THE DATA
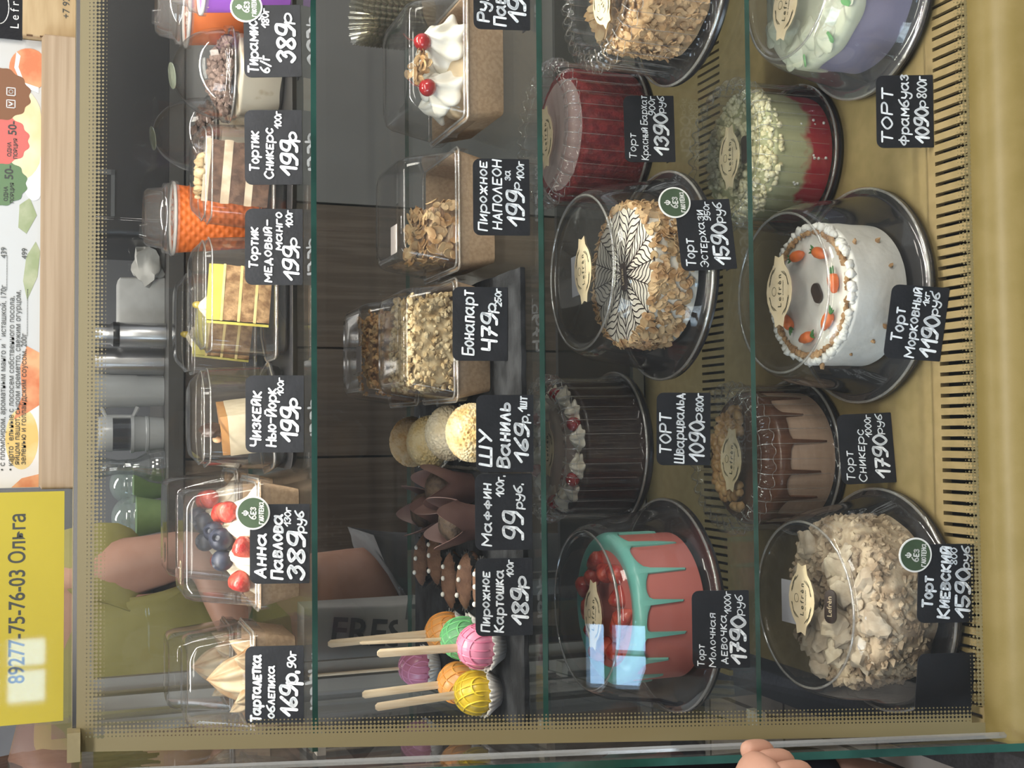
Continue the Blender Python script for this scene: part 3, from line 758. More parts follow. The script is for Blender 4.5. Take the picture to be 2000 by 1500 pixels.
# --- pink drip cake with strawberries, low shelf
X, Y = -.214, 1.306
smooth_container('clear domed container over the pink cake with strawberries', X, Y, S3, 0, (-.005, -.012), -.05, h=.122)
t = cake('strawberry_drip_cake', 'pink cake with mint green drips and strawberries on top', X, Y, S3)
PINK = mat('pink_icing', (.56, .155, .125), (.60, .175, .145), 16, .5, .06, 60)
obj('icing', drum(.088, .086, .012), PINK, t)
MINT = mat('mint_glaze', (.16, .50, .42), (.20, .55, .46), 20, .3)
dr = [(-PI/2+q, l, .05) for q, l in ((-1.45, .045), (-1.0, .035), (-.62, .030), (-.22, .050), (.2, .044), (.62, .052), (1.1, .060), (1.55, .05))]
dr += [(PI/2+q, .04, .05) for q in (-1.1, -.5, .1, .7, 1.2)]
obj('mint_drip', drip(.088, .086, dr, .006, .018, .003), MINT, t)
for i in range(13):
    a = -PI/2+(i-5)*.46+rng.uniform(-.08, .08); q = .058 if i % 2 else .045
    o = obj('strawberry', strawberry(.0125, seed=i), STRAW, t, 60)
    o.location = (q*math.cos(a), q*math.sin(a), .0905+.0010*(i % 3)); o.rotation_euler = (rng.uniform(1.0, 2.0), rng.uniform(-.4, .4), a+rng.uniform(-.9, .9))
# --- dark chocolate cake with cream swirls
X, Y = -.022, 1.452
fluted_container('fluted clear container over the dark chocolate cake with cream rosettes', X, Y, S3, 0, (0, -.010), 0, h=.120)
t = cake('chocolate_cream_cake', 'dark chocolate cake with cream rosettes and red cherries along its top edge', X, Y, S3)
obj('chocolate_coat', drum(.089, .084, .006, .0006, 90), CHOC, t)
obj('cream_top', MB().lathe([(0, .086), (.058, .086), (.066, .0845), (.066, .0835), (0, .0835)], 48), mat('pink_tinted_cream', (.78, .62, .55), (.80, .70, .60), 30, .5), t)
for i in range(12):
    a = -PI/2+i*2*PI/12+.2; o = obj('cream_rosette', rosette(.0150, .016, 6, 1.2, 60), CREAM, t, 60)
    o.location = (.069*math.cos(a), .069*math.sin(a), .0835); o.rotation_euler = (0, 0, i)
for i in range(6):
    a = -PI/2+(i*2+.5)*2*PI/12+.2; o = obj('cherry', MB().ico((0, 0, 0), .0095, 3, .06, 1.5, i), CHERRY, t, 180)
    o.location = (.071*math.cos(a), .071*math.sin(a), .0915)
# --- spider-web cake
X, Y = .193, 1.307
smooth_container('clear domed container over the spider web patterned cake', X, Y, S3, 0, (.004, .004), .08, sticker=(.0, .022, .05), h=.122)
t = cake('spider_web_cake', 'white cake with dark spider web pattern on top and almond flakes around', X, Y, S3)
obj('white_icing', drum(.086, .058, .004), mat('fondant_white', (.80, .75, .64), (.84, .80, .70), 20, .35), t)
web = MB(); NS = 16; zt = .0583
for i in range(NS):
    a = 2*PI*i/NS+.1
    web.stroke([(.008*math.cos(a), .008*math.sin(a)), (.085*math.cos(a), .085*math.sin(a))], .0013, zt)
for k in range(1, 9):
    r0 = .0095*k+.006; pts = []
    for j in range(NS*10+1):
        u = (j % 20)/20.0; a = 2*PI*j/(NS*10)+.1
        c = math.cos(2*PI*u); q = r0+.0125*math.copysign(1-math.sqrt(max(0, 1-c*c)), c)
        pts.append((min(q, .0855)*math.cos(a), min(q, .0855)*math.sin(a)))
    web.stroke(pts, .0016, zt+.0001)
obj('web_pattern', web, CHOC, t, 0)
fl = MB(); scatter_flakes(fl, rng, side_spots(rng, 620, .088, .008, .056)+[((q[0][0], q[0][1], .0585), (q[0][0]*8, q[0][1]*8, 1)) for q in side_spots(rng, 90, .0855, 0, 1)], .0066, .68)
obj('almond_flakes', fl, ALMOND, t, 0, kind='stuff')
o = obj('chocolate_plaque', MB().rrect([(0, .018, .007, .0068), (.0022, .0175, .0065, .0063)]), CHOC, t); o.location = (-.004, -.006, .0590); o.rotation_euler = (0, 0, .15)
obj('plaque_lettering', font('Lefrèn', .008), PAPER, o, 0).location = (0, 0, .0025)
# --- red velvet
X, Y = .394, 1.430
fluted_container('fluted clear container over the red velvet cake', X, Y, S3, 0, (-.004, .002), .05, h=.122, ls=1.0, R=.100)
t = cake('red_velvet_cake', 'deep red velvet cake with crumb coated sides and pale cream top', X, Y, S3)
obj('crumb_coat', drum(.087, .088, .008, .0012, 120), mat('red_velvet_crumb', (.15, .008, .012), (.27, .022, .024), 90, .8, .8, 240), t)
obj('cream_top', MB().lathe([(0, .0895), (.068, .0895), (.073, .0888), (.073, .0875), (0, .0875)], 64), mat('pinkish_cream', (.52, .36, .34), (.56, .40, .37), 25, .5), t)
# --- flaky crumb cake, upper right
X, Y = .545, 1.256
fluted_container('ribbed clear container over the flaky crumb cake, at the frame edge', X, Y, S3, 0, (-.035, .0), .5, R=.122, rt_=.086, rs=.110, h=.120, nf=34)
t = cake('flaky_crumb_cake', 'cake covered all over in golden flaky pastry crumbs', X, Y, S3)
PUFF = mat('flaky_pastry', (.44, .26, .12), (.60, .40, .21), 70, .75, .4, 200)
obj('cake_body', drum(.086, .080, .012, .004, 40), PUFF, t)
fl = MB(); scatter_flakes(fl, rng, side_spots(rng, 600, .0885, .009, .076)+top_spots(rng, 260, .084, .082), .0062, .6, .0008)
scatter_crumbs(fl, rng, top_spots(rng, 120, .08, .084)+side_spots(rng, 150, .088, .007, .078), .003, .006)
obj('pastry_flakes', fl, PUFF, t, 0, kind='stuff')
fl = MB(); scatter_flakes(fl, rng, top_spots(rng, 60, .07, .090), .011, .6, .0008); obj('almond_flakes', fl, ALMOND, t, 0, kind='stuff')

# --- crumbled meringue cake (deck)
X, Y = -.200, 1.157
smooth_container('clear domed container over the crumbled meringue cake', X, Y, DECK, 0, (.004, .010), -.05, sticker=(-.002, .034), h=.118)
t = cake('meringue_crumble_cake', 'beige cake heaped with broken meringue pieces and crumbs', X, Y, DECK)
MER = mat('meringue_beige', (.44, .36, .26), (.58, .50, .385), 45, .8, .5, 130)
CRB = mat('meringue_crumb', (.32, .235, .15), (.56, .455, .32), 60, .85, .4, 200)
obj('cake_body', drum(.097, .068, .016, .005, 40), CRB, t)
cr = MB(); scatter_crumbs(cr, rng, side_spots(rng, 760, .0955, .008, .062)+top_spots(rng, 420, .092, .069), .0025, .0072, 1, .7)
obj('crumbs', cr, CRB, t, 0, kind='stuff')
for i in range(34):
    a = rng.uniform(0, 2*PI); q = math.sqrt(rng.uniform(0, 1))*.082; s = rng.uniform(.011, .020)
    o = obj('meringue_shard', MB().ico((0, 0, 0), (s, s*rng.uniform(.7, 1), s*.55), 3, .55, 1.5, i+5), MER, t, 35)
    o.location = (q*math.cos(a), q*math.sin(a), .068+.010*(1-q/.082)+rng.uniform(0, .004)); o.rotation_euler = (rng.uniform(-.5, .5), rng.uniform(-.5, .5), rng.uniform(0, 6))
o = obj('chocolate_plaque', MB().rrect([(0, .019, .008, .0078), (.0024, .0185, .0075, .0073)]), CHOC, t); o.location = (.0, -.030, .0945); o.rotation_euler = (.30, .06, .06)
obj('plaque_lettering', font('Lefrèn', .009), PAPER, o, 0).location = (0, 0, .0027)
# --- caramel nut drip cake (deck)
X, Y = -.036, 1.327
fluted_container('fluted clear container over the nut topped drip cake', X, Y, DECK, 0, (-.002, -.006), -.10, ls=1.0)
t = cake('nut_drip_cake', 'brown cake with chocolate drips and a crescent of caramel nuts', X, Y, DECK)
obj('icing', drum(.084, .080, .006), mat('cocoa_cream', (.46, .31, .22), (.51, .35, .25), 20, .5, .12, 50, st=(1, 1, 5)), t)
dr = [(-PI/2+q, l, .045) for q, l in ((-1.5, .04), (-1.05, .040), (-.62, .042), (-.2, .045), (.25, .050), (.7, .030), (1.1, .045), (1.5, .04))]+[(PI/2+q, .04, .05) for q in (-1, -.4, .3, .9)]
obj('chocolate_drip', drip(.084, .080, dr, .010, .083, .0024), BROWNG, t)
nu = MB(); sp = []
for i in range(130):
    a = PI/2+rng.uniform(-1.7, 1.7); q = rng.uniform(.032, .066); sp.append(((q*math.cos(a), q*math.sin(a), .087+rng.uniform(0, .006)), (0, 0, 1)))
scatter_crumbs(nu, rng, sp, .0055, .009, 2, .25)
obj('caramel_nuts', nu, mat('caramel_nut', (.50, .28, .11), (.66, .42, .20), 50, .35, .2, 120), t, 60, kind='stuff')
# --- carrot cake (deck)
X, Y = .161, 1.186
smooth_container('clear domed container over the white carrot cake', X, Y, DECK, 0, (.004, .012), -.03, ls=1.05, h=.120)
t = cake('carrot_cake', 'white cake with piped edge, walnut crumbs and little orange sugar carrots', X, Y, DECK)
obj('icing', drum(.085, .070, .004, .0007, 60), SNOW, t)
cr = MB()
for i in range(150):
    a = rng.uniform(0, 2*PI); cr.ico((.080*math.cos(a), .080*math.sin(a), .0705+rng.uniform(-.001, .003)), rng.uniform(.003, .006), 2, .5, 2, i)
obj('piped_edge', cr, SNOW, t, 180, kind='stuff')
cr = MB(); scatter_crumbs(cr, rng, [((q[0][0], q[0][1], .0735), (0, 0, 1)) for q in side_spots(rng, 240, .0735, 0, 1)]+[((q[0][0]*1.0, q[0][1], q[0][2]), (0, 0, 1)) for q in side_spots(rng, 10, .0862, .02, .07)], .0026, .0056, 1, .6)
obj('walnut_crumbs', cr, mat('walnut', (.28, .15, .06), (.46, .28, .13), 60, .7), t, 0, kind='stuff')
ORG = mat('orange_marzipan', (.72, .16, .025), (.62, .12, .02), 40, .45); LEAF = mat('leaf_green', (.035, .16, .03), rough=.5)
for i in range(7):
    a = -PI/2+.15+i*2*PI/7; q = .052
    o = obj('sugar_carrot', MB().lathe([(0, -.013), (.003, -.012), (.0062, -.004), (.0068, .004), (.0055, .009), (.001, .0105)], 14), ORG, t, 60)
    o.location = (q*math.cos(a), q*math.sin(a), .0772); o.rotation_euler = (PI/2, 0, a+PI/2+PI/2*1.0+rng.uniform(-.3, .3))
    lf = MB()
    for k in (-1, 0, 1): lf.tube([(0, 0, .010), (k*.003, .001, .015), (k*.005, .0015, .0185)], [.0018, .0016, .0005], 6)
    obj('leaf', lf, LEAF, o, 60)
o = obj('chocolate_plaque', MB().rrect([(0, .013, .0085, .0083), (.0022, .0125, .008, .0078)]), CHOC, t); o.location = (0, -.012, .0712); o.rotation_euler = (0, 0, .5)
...
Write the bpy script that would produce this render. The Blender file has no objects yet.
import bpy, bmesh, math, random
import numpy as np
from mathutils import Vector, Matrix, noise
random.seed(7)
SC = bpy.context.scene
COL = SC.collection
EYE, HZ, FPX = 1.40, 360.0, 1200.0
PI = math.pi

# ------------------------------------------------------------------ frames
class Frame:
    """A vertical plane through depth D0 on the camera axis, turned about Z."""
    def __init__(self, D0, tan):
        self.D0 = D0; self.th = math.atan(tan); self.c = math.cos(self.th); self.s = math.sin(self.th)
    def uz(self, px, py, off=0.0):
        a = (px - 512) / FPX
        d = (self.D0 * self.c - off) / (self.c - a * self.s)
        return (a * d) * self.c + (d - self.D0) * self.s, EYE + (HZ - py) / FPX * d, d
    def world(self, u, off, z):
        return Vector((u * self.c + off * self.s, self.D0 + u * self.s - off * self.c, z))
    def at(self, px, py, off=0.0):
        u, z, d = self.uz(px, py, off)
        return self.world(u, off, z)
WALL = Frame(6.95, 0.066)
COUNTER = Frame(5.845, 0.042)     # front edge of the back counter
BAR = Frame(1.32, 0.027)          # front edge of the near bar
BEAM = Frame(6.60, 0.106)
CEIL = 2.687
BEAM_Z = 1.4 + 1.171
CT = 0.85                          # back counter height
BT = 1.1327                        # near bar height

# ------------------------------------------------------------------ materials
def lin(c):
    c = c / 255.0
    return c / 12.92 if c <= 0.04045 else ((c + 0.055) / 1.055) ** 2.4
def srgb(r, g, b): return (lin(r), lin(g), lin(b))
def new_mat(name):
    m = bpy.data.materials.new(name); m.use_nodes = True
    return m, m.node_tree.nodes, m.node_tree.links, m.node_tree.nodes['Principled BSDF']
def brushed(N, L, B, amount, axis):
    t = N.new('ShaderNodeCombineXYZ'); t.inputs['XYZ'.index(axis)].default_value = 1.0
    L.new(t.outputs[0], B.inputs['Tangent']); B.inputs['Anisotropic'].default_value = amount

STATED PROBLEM
Above are the records. Print exactly, and only, the lines from the line with "Write the bpy" to the line with "PI = math.pi", both inclusive.

EXPECTED ANSWER
Write the bpy script that would produce this render. The Blender file has no objects yet.
import bpy, bmesh, math, random
import numpy as np
from mathutils import Vector, Matrix, noise
random.seed(7)
SC = bpy.context.scene
COL = SC.collection
EYE, HZ, FPX = 1.40, 360.0, 1200.0
PI = math.pi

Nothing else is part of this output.